FE Team | Published: January 12, 2024 23:34:28


Big US bank profits fall on insurance fund charges

WASHINGTON, Jan 12 (Reuters): Major US bank fourth quarter profits fell on Friday as lenders put aside cash to replenish a government insurance fund dented by last year's bank failures, and as the rising cost of retaining deposits ate into margins.
JPMorgan, Wells Fargo, Bank of America, and Citigroup, the country's largest lenders, showed signs that a boost from high US Federal Reserve interest rates that had allowed them to make more on lending may be fading.
The Fed had hiked rates in a bid to tame runaway inflation.

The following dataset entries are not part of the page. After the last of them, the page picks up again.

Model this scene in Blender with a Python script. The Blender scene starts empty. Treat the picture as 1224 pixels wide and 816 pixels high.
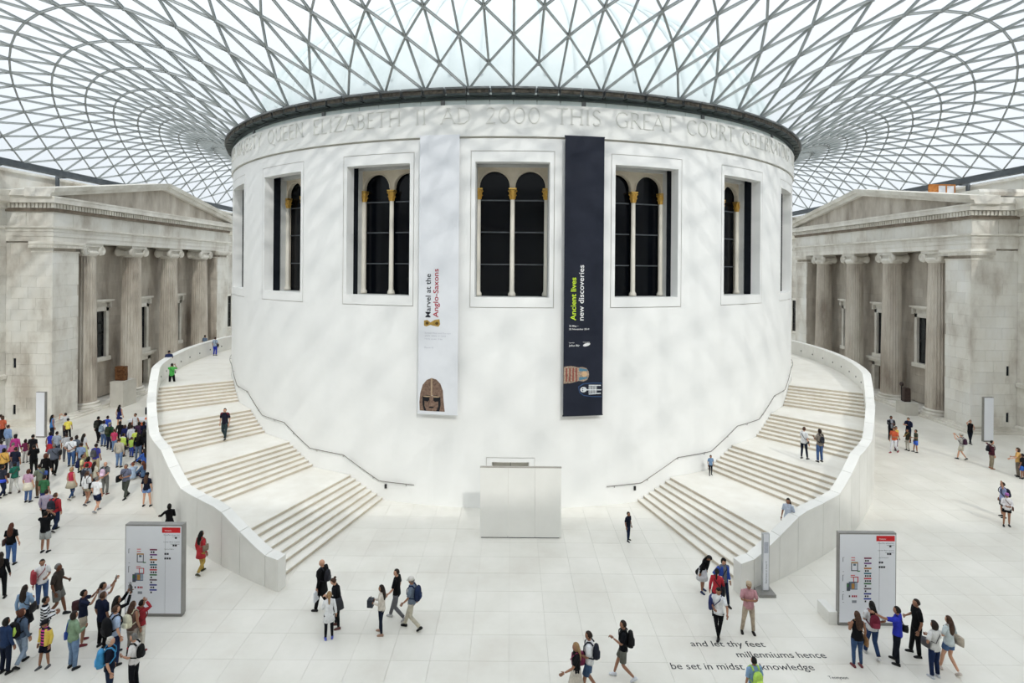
import bpy, bmesh, math, random
import numpy as np
from mathutils import Vector, Matrix
PI = math.pi
sin, cos, tan, rad, hypot, atan2 = math.sin, math.cos, math.tan, math.radians, math.hypot, math.atan2
random.seed(7)
SC = bpy.context.scene
COL = SC.collection

# ------------------------------------------------------------------ camera
F, CAM_H, CAM_Y, PX, PY, ROLL = 655.5, 11.76, -49.06, 612.0, 320.0, 0.008
cd = bpy.data.cameras.new('camera')
cam = bpy.data.objects.new('camera', cd)
COL.objects.link(cam)
cd.sensor_width = 36.0
cd.lens = F / 1224 * 36.0
cd.shift_y = -(408 - PY) / 1224
cd.clip_end = 500
cam.matrix_world = Matrix.Translation((0, CAM_Y, CAM_H)) @ Matrix.Rotation(PI / 2, 4, 'X') @ Matrix.Rotation(ROLL, 4, 'Z')
SC.camera = cam
SC.view_settings.view_transform = 'Standard'
SC.view_settings.look = 'None'
SC.view_settings.gamma = 1.0
SC.view_settings.use_curve_mapping = False
SC.view_settings.exposure = 0.17
SC.cycles.max_bounces = 8
SC.cycles.diffuse_bounces = 5
SC.cycles.transparent_max_bounces = 10
SC.cycles.caustics_reflective = False
SC.cycles.caustics_refractive = False

# ------------------------------------------------------------------ overcast sky (zenith brighter than horizon) and hazy sun
world = bpy.data.worlds.new('overcast_sky')
SC.world = world
world.use_nodes = True
wn = world.node_tree
wn.nodes.clear()
wo = wn.nodes.new('ShaderNodeOutputWorld')
wb = wn.nodes.new('ShaderNodeBackground')
tc = wn.nodes.new('ShaderNodeTexCoord')
sx = wn.nodes.new('ShaderNodeSeparateXYZ')
mr = wn.nodes.new('ShaderNodeMapRange')
mr.inputs['From Min'].default_value = 0.0
mr.inputs['From Max'].default_value = 1.0
mr.inputs['To Min'].default_value = 0.74
mr.inputs['To Max'].default_value = 2.5
nz = wn.nodes.new('ShaderNodeTexNoise')
nz.inputs['Scale'].default_value = 2.2
nz.inputs['Detail'].default_value = 4.0
cr = wn.nodes.new('ShaderNodeValToRGB')
cr.color_ramp.elements[0].position = 0.3
cr.color_ramp.elements[0].color = (0.79, 0.845, 0.905, 1)
cr.color_ramp.elements[1].position = 0.7
cr.color_ramp.elements[1].color = (0.90, 0.925, 0.95, 1)
wn.links.new(tc.outputs['Generated'], sx.inputs[0])
sq = wn.nodes.new('ShaderNodeMath')
sq.operation = 'MULTIPLY'
wn.links.new(sx.outputs['Z'], sq.inputs[0])
wn.links.new(sx.outputs['Z'], sq.inputs[1])
wn.links.new(sq.outputs[0], mr.inputs['Value'])
wn.links.new(tc.outputs['Generated'], nz.inputs['Vector'])
wn.links.new(nz.outputs['Fac'], cr.inputs['Fac'])
wn.links.new(cr.outputs['Color'], wb.inputs['Color'])
wn.links.new(mr.outputs['Result'], wb.inputs['Strength'])
wn.links.new(wb.outputs['Background'], wo.inputs['Surface'])
sl = bpy.data.lights.new('sun', 'SUN')
sl.energy = 1.8
sl.angle = rad(1.8)
sl.color = (1.0, 0.965, 0.9)
sun = bpy.data.objects.new('sun', sl)
COL.objects.link(sun)
sun.rotation_euler = Vector((-0.27, 0.80, -0.66)).to_track_quat('-Z', 'Y').to_euler()

# ------------------------------------------------------------------ helpers
def mk_mesh(name, vs, fs, mat=None, smooth=False):
    me = bpy.data.meshes.new(name)
    me.from_pydata([tuple(v) for v in vs], [], fs)
    if smooth:
        me.polygons.foreach_set('use_smooth', [True] * len(me.polygons))
    if mat is not None:
        me.materials.append(mat)
    me.update()
    return me
def link(name, me, parent=None, loc=None, rotz=None, mw=None):
    o = bpy.data.objects.new(name, me)
    COL.objects.link(o)
    if parent is not None:
        o.parent = parent
    if loc is not None:
        o.location = loc
    if rotz is not None:
        o.rotation_euler = (0, 0, rotz)
    if mw is not None:
        o.matrix_local = mw
    return o
def tag(o, label=None, cat=None, group=None, kind=None):
    if label: o['label'] = label
    if cat: o['category'] = cat
    if group: o['group'] = group
    if kind: o['kind'] = kind
    return o
def empty(name, loc=(0, 0, 0), rotz=0, **k):
    o = bpy.data.objects.new(name, None)
    COL.objects.link(o)
    o.location = loc
    o.rotation_euler = (0, 0, rotz)
    o.empty_display_size = 0.2
    return tag(o, **k)
class MB:
    """collects shapes of ONE part"""
    def __init__(s):
        s.v, s.f = [], []
    def add(s, vs, fs):
        n = len(s.v)
        s.v += [tuple(v) for v in vs]
        s.f += [tuple(i + n for i in f) for f in fs]
    def box(s, x0, x1, y0, y1, z0, z1, M=None):
        vs = [Vector(p) for p in ((x0, y0, z0), (x1, y0, z0), (x1, y1, z0), (x0, y1, z0), (x0, y0, z1), (x1, y0, z1), (x1, y1, z1), (x0, y1, z1))]
        if M is not None: vs = [M @ v for v in vs]
        fs = [(0, 3, 2, 1), (4, 5, 6, 7), (0, 1, 5, 4), (1, 2, 6, 5), (2, 3, 7, 6), (3, 0, 4, 7)]
        if M is not None and M.to_3x3().determinant() < 0: fs = [f[::-1] for f in fs]
        s.add(vs, fs)
    def loft(s, rings, cap=True):
        """rings: equal-length closed vertex loops"""
        n = len(rings[0])
        vs = [v for r in rings for v in r]
        fs = []
        for k in range(len(rings) - 1):
            for i in range(n):
                j = (i + 1) % n
                fs.append((k * n + i, k * n + j, (k + 1) * n + j, (k + 1) * n + i))
        if cap:
            fs.append(tuple(range(n - 1, -1, -1)))
            fs.append(tuple((len(rings) - 1) * n + i for i in range(n)))
        s.add(vs, fs)
    def tube(s, pts, rs, n=8, cap=True, flat=1.0):
        pts = [Vector(p) for p in pts]
        if not hasattr(rs, '__len__'): rs = [rs] * len(pts)
        rings = []
        ref = None
        for k, p in enumerate(pts):
            a = pts[max(0, k - 1)]; b = pts[min(len(pts) - 1, k + 1)]
            t = (b - a).normalized()
            if ref is None or abs(ref.dot(t)) > 0.95:
                ref = Vector((0, 0, 1)) if abs(t.z) < 0.9 else Vector((1, 0, 0))
            u = (ref - t * ref.dot(t)).normalized()
            ref = u
            w = t.cross(u)
            rings.append([p + (u * cos(2 * PI * i / n) + w * sin(2 * PI * i / n) * flat) * rs[k] for i in range(n)])
        s.loft(rings, cap)
    def lathe(s, prof, n=16, c=(0, 0), cap=True, ax=1.0):
        s.loft([[(c[0] + r * cos(2 * PI * i / n), c[1] + r * sin(2 * PI * i / n) * ax, z) for i in range(n)] for r, z in prof], cap)
    def arc(s, a0, a1, r0, r1, z0, z1, n=None):
        """annular box about the court's drum axis: azimuth in degrees from south, + to the east"""
        n = n or max(1, int(abs(a1 - a0) / 1.5 + .5))
        rings = []
        for k in range(n + 1):
            a = rad(a0 + (a1 - a0) * k / n)
            d = (sin(a), -cos(a))
            rings.append([(d[0] * r, d[1] * r, z) for r, z in ((r0, z0), (r1, z0), (r1, z1), (r0, z1))])
        s.loft(rings)
    def out(s, name, mat, parent=None, smooth=False, **k):
        me = mk_mesh(name, s.v, s.f, mat, smooth)
        return link(name, me, parent, **k)
def fix_normals(o):
    bm = bmesh.new(); bm.from_mesh(o.data)
    bmesh.ops.recalc_face_normals(bm, faces=bm.faces)
    bm.to_mesh(o.data); bm.free()
    return o
def pol(a, r, z=0.0):
    a = rad(a)
    return Vector((r * sin(a), -r * cos(a), z))
def unroll(x, y):
    """pixel of the photograph -> offsets from the principal point of the levelled camera"""
    u, v = x - PX, y - PY
    return u * cos(ROLL) + v * sin(ROLL), -u * sin(ROLL) + v * cos(ROLL)
def ground(x, y, z=0.0):
    u, v = unroll(x, y)
    d = F * (CAM_H - z) / v
    return u * d / F, d + CAM_Y

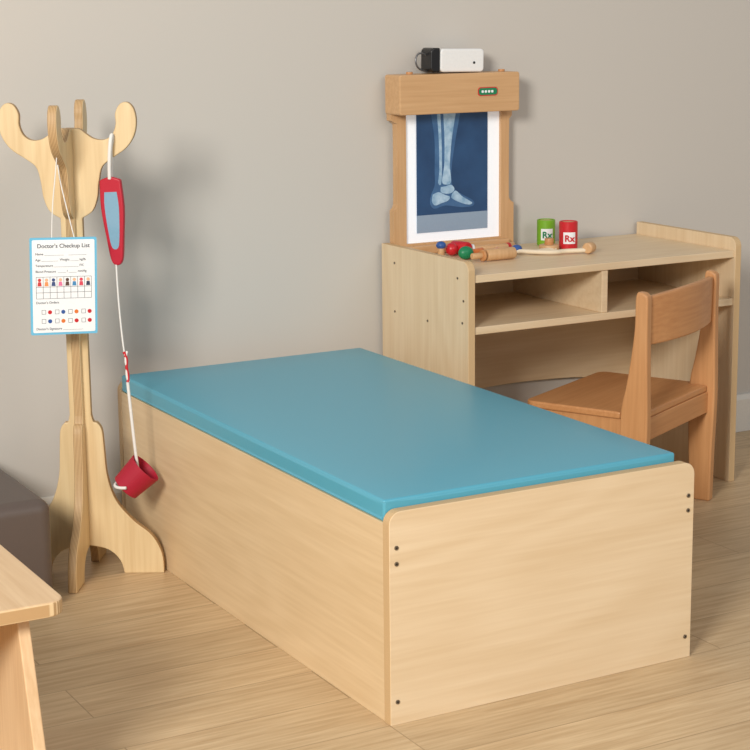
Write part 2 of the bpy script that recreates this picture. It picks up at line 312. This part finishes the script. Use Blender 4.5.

The banks combined set aside more than $8 billion to refill the Federal Deposit Insurance Corporation's deposit insurance fund (DIF), which took a $16 billion hit after Silicon Valley Bank and two other lenders failed last year.
Profits at JPMorgan Chase fell in the fourth quarter, but it posted a record annual profit of $49.6 billion and net interest income (NII), the difference between what banks earn from loans and pay to depositors, was up 19 per cent.
Bank of America's profit shrank on the DIF charge, a one-off hit on how it indexed some trades, and a 5 per cent decline in its NII as the bank spent more to keep customer deposits and demand for loans stayed subdued amid high interest rates.
Of the four, Wells Fargo was the only lender to post a jump in profits, thanks to cost cuts.
Citi, the most global US bank, swung to a surprise $1.8 billion loss for the quarter on the FDIC charges and as it stockpiled cash to cover currency risks in Argentina and Russia.